Recently, long-form reasoning traces accompany many of our frontier language models trained with group relative policy optimization (GRPO). Like with PPO and other transformer reinforcement learning methods, training is often bottlenecked on inference performance. However, unlike other transformer RL methods, GRPO tends to produce much longer reasoning traces.
In language model inference, you have two key phases: prefill and decode. The prefill phase fills in the context window into the KV cache etc, and the decode phase is responsible for generating new tokens. Since the prefill phase is paralleized over all tokens in the context window, it is generally far more compute bottlenecked. However, the decode phase is sequential, so it’s generally bound by memory bandwidth.
In speculative decoding, a smaller draft model (somethings just an adapter on the last layer of the model) is used to generate some $n$ tokens in a sequence, after which the full model is used to check the validity of the draft model’s output. Since the full model checks $n > 1$ tokens, we can hope that this allows for memory to be a lesser bottleneck when compared to compute, since the same set of weights are able to be used for $n$ tokens instead of $1$.

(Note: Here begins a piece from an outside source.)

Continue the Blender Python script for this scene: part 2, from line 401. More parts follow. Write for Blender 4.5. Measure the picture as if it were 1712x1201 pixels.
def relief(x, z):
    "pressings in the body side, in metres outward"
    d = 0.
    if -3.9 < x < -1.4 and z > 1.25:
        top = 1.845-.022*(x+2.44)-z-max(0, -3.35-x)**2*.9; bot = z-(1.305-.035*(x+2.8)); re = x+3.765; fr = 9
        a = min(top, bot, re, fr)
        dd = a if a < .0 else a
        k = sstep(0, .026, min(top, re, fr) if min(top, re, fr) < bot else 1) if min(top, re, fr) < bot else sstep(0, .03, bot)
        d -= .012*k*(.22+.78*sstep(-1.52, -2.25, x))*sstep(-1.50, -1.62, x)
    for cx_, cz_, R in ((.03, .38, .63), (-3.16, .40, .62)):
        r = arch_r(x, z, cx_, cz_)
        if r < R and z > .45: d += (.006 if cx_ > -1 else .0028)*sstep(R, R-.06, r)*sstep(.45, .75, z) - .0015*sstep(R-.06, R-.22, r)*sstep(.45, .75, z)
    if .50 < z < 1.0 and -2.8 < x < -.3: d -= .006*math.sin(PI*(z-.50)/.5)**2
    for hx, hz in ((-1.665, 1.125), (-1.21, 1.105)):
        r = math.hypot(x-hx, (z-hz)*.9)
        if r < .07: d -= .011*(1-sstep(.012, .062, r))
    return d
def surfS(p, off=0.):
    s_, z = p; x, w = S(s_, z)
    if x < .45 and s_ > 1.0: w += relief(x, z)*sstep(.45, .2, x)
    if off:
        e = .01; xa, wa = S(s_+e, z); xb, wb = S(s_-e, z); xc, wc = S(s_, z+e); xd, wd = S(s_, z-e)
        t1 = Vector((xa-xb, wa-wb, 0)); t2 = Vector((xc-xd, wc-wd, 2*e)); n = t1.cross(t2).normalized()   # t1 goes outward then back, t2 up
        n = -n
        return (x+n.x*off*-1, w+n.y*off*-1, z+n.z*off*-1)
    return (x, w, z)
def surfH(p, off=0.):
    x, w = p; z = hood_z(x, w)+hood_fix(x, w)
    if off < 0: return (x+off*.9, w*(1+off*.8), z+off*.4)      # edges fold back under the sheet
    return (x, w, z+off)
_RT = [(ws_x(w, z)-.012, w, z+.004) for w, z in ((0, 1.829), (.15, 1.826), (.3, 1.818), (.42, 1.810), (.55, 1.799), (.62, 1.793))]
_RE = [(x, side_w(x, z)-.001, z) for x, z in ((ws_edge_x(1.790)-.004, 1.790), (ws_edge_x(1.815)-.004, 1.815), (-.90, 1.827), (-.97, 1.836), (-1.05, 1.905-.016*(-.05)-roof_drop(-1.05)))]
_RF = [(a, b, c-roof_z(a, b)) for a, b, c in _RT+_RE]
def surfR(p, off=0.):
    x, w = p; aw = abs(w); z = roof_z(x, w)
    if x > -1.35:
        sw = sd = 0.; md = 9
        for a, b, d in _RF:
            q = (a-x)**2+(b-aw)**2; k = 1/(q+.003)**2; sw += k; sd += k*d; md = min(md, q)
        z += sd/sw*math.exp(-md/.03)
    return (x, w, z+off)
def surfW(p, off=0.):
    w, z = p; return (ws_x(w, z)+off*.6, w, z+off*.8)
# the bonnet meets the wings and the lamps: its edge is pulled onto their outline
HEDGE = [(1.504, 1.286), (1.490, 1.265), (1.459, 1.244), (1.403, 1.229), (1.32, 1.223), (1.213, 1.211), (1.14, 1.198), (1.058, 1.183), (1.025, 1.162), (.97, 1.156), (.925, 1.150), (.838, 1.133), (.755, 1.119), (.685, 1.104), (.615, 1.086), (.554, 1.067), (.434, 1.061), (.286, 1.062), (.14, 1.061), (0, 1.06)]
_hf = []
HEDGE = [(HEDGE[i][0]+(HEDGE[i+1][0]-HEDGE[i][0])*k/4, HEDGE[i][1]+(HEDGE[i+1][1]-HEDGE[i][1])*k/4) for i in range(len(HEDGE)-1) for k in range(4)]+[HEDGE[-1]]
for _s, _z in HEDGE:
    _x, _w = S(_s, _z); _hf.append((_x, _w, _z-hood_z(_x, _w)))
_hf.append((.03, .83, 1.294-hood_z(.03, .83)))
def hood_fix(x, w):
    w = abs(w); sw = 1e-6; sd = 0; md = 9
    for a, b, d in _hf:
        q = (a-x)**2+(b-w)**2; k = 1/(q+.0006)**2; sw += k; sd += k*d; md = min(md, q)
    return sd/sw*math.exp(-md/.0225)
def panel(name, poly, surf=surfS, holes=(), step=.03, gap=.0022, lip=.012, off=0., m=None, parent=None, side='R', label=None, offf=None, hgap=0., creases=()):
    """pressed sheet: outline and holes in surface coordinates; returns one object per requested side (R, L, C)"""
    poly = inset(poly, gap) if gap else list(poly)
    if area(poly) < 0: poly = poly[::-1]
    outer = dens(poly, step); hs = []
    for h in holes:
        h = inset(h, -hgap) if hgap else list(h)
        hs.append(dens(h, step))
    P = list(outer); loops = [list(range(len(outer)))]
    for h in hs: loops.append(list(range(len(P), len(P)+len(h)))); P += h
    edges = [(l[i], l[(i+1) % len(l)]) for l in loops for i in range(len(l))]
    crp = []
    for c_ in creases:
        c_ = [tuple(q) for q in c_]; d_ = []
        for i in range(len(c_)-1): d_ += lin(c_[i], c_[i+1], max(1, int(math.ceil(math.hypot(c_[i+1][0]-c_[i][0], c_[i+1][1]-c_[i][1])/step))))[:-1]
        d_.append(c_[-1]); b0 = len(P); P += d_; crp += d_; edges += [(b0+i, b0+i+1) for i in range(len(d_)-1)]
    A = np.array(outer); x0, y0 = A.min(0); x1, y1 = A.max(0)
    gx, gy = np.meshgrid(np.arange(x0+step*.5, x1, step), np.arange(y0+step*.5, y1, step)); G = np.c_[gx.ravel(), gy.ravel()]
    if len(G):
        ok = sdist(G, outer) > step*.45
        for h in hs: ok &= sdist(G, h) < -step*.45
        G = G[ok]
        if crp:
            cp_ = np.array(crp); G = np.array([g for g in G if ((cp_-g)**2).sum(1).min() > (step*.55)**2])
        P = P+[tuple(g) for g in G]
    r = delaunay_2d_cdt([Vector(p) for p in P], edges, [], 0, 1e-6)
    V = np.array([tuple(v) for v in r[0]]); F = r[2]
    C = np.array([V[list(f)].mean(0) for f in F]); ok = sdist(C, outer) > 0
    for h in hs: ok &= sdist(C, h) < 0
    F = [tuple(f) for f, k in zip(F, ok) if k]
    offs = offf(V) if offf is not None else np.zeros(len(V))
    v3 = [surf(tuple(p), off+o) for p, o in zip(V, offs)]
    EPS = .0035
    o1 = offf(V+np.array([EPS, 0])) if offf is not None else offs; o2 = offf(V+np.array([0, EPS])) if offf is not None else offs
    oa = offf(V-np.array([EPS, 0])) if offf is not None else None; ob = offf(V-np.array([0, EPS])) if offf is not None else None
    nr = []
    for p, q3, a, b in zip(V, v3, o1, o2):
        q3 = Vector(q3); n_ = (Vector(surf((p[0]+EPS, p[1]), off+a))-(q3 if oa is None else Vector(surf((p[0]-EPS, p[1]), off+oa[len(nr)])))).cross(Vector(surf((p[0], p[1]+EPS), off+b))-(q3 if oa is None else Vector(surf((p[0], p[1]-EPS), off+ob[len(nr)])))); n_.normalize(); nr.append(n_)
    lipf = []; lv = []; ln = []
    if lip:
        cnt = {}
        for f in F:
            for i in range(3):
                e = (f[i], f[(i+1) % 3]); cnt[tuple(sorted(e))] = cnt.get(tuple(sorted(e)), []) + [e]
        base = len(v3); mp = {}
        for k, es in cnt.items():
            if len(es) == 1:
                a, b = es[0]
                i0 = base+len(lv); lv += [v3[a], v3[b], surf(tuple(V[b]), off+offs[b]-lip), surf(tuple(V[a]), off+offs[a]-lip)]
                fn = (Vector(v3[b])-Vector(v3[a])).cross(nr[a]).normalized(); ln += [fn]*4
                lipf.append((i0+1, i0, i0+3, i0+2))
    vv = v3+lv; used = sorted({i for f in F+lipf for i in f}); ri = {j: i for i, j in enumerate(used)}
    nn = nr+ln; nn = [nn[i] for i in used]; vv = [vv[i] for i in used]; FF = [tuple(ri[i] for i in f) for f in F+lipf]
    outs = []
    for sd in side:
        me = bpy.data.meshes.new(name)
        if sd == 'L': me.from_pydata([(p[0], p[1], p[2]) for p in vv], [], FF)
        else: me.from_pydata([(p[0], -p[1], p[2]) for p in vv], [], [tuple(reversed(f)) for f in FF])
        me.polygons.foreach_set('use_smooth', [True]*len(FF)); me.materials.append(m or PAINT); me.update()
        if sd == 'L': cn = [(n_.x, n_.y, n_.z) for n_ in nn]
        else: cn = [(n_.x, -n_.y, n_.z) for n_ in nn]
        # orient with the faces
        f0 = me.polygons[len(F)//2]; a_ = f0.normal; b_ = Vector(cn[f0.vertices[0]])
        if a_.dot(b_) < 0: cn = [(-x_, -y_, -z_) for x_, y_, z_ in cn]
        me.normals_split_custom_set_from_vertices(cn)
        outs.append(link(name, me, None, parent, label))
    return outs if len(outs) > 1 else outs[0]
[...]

Since reasoning traces are often long, on the order of $10,000$ tokens for frontier models like DeepSeek-R1, reasoning models are likely to be more decode, and thus memory, bottlenecked than other RL models. This justifies exploring using speculative decoding in order to speed up inference for training.
To ensure that the draft model is able to generate tokens close enough to the base model, we continuously update the draft model’s weights to match the base model’s generations. This is done by using a subset of the base model’s generations during GRPO and updating the draft model’s policy.
We load Qwen3-4B into SGLang with an EAGLE3 draft model. The EAGLE draft model is a 1-layer adapter on the last layer of the base model to allow for multi-token generations.
At each step, we generate $n$ rollouts from the base model. We then calculate advantages
advantage = (rewards - r_mean) / (r_std + 1e-8)
After tokenizing, we create our loss ratio ratio = torch.exp(new_logprobs - old_logprobs) and clip loss like in the GRPO paper
pg_loss = -torch.min(
ratio * advantage, torch.clamp(ratio, 1 - eps, 1 + eps) * advantage
).mean()
We then minimize the loss through AdamW.
Then, once every train_draft_model steps, we update the draft model’s weights to ensure that it suffices as a draft model. SGLang’s Specforge takes care of a lot of this, and this step essentially looks like scripts/train_eagle3_online.py in the Specforge repo.
Then, we save both sets of weights to disk, and synchronize the weights to the SGLang server. We sync base model weights every step, and draft model weights every train_draft_model steps.
Due to CUDA versioning errors, and specifically the undefined symbol: _ZN3c104cuda9SetDeviceEab error I’ve been perpetually running into, I’ve been unable to run the full training loop. I’m going to weight for a patch on the SGLang / vLLM side before running the script. However, it should work great.